その後のMは、中体連大会には、テニス部の選手として参加し、夏休みのキャンプではリーダーを務め、農場作業は珍しいこともあってか、じゃがいもの収穫に汗を流した。

私自身、本校に来て日も浅く、生徒に対する理解が、もちろん不十分なためでしょう、学級委員のSやNは、なかなか打ち解けず、私に反抗的にあたることもあった。この状態が長く続くようではいけないと心配していたが、生活ノートを記入し始めてから、徐々にではあるが、私との会話にも素直さが出て来たように思う。

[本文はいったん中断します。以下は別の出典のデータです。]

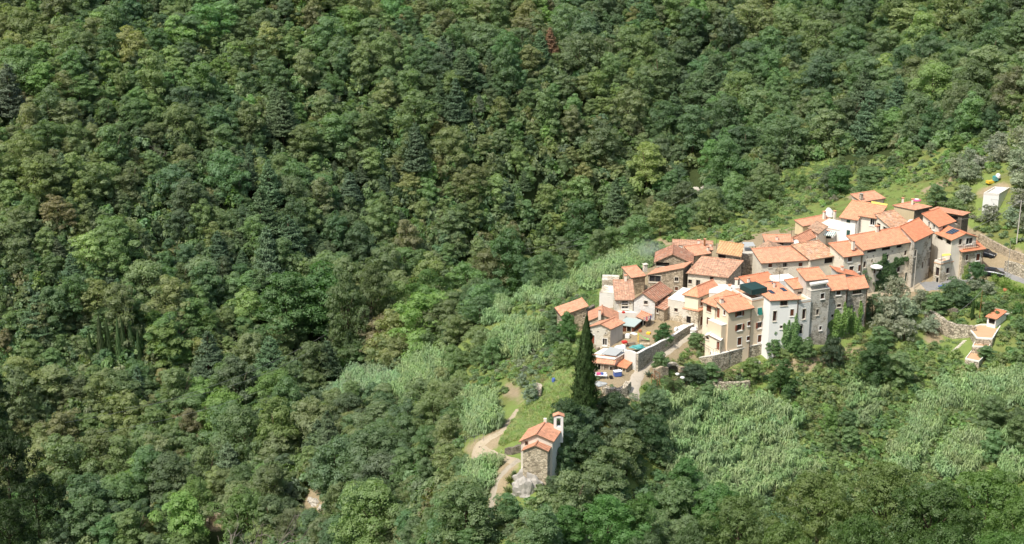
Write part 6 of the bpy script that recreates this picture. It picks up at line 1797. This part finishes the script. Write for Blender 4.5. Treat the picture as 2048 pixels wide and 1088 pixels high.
solid('deck', None, None, [p + Vector((0,0,2.2)) for p in ring], 0.55, .75, 'concrete_pale', root)
for p in ring[:2] + [ring[0].lerp(ring[1], .5)]:
    mb = MB(); mb.tube([Vector((p.x,p.y,-4)), Vector((p.x,p.y,.55))], .08, 5); mb.build('post', 'wood_grey', root)

# yard clutter
def thing_box(name, label, cat, px, py, w, d, h, mat, rz=.4, z=None, lid=None):
    g = G(px, py) if z is None else PZ(px, py, z); mb = MB(); mb.bx(g.x, g.y, g.z, w, d, h, rz)
    bm_o = mb.build(name, mat, origin=g); bm = bmesh.new(); bm.from_mesh(bm_o.data); bmesh.ops.bevel(bm, geom=bm.edges[:], offset=min(w,d,h)*.12, segments=2, affect='EDGES'); bm.to_mesh(bm_o.data); bm.free()
    tag(bm_o, label, cat)
    if lid:
        mb = MB(); mb.bx(g.x, g.y, g.z + h, w*1.06, d*1.06, .08, rz); mb.build('lid', lid, bm_o)
    return bm_o
def heap(name, label, cat, px, py, W, h, mat, z=None, seed=1, rx=1.0):
    g = G(px, py) if z is None else PZ(px, py, z); bm = bmesh.new(); bmesh.ops.create_icosphere(bm, subdivisions=3, radius=1)
    R = np.random.default_rng(seed); ph = R.uniform(0, 6, 6)
    for v in bm.verts:
        k = 1 + .16*math.sin(v.co.x*4+ph[0]) + .14*math.sin(v.co.y*5+ph[1]) + .10*math.sin(v.co.z*7+ph[2]+v.co.x*3)
        v.co = Vector((v.co.x*k*W/2*rx, v.co.y*k*W/2, max(v.co.z*k, -.15)*h))
    me = bpy.data.meshes.new(name); bm.to_mesh(me); bm.free(); me.materials.append(MATS[mat])
    o = bpy.data.objects.new(name, me); o.location = g; link(o); tag(o, label, cat); return o
thing_box('storage_box', 'blue and white covered box in front of the tiled shed', 'box', 1235, 752, 1.3, .9, .9, 'plastic_blue', .3, lid='plastic_white')
root = empty('garden_table', G(1199,757), 'white table heaped with bright things in front of the long low sheds', 'table')
g = G(1199,757); mb = MB(); mb.bx(g.x, g.y, g.z + .68, 2.6, .9, .06, -.15); mb.build('table_top', 'plastic_white', root)
for dx, dy in ((-1.1,-.3),(1.1,-.3),(1.1,.3),(-1.1,.3)):
    mb = MB(); mb.bx(g.x+dx, g.y+dy, g.z, .07, .07, .68, -.15); mb.build('leg', 'plastic_white', root)
for k, (dx, m_c, w_) in enumerate(((-.8,'cloth_white',.5),(-.2,'plastic_pink',.6),(.4,'plastic_blue',.4),(.9,'cloth_white',.5))):
    mb = MB(); mb.bx(g.x+dx, g.y, g.z+.745, w_, .5, .3, .2*k); o = mb.build('bundle', m_c, origin=(g.x+dx, g.y, g.z+.745)); tag(o, ('white bundle at the left end of the white table','pink bundle on the white table','blue bundle on the white table','white bundle at the right end of the white table')[k], 'bundle')
zt_ = a.ze if False else None
heap('tarpaulin', 'crumpled teal tarpaulin over a long pile inside the lane wall', 'tarpaulin', 1276, 695, 1.3, .5, 'plastic_teal', z=1.5, seed=3, rx=2.0)
heap('white_heap', 'white sheeted heap on the yard left of the teal tarpaulin', 'heap', 1241, 698, 2.0, .8, 'cloth_white', z=1.9, seed=4)
heap('covered_pile', 'white covered pile at the top of the lane below the cream house', 'pile', 1375, 660, 2.4, .9, 'cloth_white', seed=5, rx=1.3)
heap('grey_sheet', 'pale blue grey plastic sheet on the ground right of the cypress', 'sheet', 1200, 768, 2.0, .35, 'roof_grey', seed=6)
heap('white_sack', 'white sack on the grass beside the lane foot', 'sack', 1238, 799, .8, .6, 'cloth_white', seed=7)
heap('rubble_heap', 'pale rubble heap in the garden corner below the roof terrace house', 'rubble', 1510, 728, 2.2, .8, 'gravel_pale', seed=8)
thing_box('red_crate', 'red crate in the yard behind the stone gable house', 'crate', 1249, 686, .9, .7, .4, 'plastic_red', z=1.7)
thing_box('yellow_tub', 'yellow tub on the terrace of the old house', 'tub', 1237, 629, 1.0, .7, .45, 'plastic_yellow')
thing_box('red_cushion', 'red cushion on the white terrace of the old house', 'cushion', 1247, 626, .5, .5, .3, 'plastic_red', z=2.6)
ring = [PZ(1234,634,1.4), PZ(1276,636,1.4), PZ(1284,626,1.4), PZ(1236,624,1.4)]
solid('front_terrace', 'pale terrace slab in front of the whitewashed gable', 'terrace', ring, -1, 2.4, 'concrete_pale')
mb = MB(); g = PZ(1286,682,1.2); e_ = Vector((.75,.2,0))
pts = [g + e_*(-1.2) + UP*1.35, g + e_*(-.9) + UP*1.3, g + e_*.2 + UP*.55, g + e_*1.0 + UP*.2, g + e_*1.5 + UP*.18]; n_ = Vector((-.2,.75,0)).normalized()*.26
root = empty('play_slide', g, 'lime green play slide by the round dark tree', 'slide')
for p, q in zip(pts, pts[1:]):
    mb.face([p - n_, q - n_, q + n_, p + n_])
    for s_ in (-1, 1): mb.face([p + n_*s_, q + n_*s_, q + n_*s_ + UP*.14, p + n_*s_ + UP*.14])
mb.build('chute', 'plastic_lime', root); mb = MB()
for s_ in (-1, 1): mb.tube([pts[0] + n_*s_ - UP*1.5, pts[0] + n_*s_ + UP*.5], .04, 5)
for i in range(4): mb.tube([pts[0] - n_ - UP*(.3*i+.1), pts[0] + n_ - UP*(.3*i+.1)], .03, 4)
mb.build('ladder', 'plastic_yellow', root)
# washing line
P_, Q_ = PZ(1286,655,1.6), PZ(1306,648,1.6)
root = empty('washing_line', P_, 'washing line hung with clothes beside the shack', 'washing line')
mb = MB(); mb.tube([P_, P_ + UP*2.0], .04, 5); mb.build('post', 'metal_grey', root); mb = MB(); mb.tube([Q_, Q_ + UP*2.0], .04, 5); mb.build('post', 'metal_grey', root)
mb = MB(); mb.tube([P_ + UP*1.95, P_.lerp(Q_, .5) + UP*1.85, Q_ + UP*1.95], .012, 4); mb.build('line', 'metal_grey', root)
for i, m_c in enumerate(('cloth_white','plastic_pink','cloth_white','plastic_blue','cloth_white')):
    t = .1 + i*.19; a2 = P_.lerp(Q_, t) + UP*1.88; b2 = P_.lerp(Q_, t + .13) + UP*1.88
    mb = MB(); mb.face([a2, b2, b2 - UP*(.6 + .15*(i % 3)), a2 - UP*(.65 + .1*(i % 2))]); o = mb.build('clothes', m_c, origin=a2)
    tag(o, 'garment hanging on the washing line: ' + ('white, first from left','pink','white, in the middle','blue','white, last')[i], 'clothes', 'washing on the line')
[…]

私も一人一人の生徒の成長を願って日々、様々な努力や工夫を重ねているつもりだが、そのような願いや努力が生徒にとってすべて。プラスにひびくとは限らない。あるものは、まったくやる気をなくしたり、劣等感を持ったりときには反抗的になったりすることもある。そんなとき、一人一人の生徒との接触の機会を多くすることの大切さは分かっていても、雑用に追われなかなかできない。地域社会の理解を深めるとともに、日記や作文を通し、また様々な学級指導や生徒活動を通した触れ合いの中で、お互いを対等の人間として尊重し合おうとすること、ともに向上しようとする姿勢を持つことなど、このような心構えや姿勢が、生徒に信頼感を起こさせるのであろう。

今後もこの生徒たちとのつきあいの中で、いろいろなことがあると思う。少しでもそれらの解決が、私との結びつきを強めればと思い、努力を続けていこうと考えている。またそれが、今後の私に課せられた課題でないかと痛感している。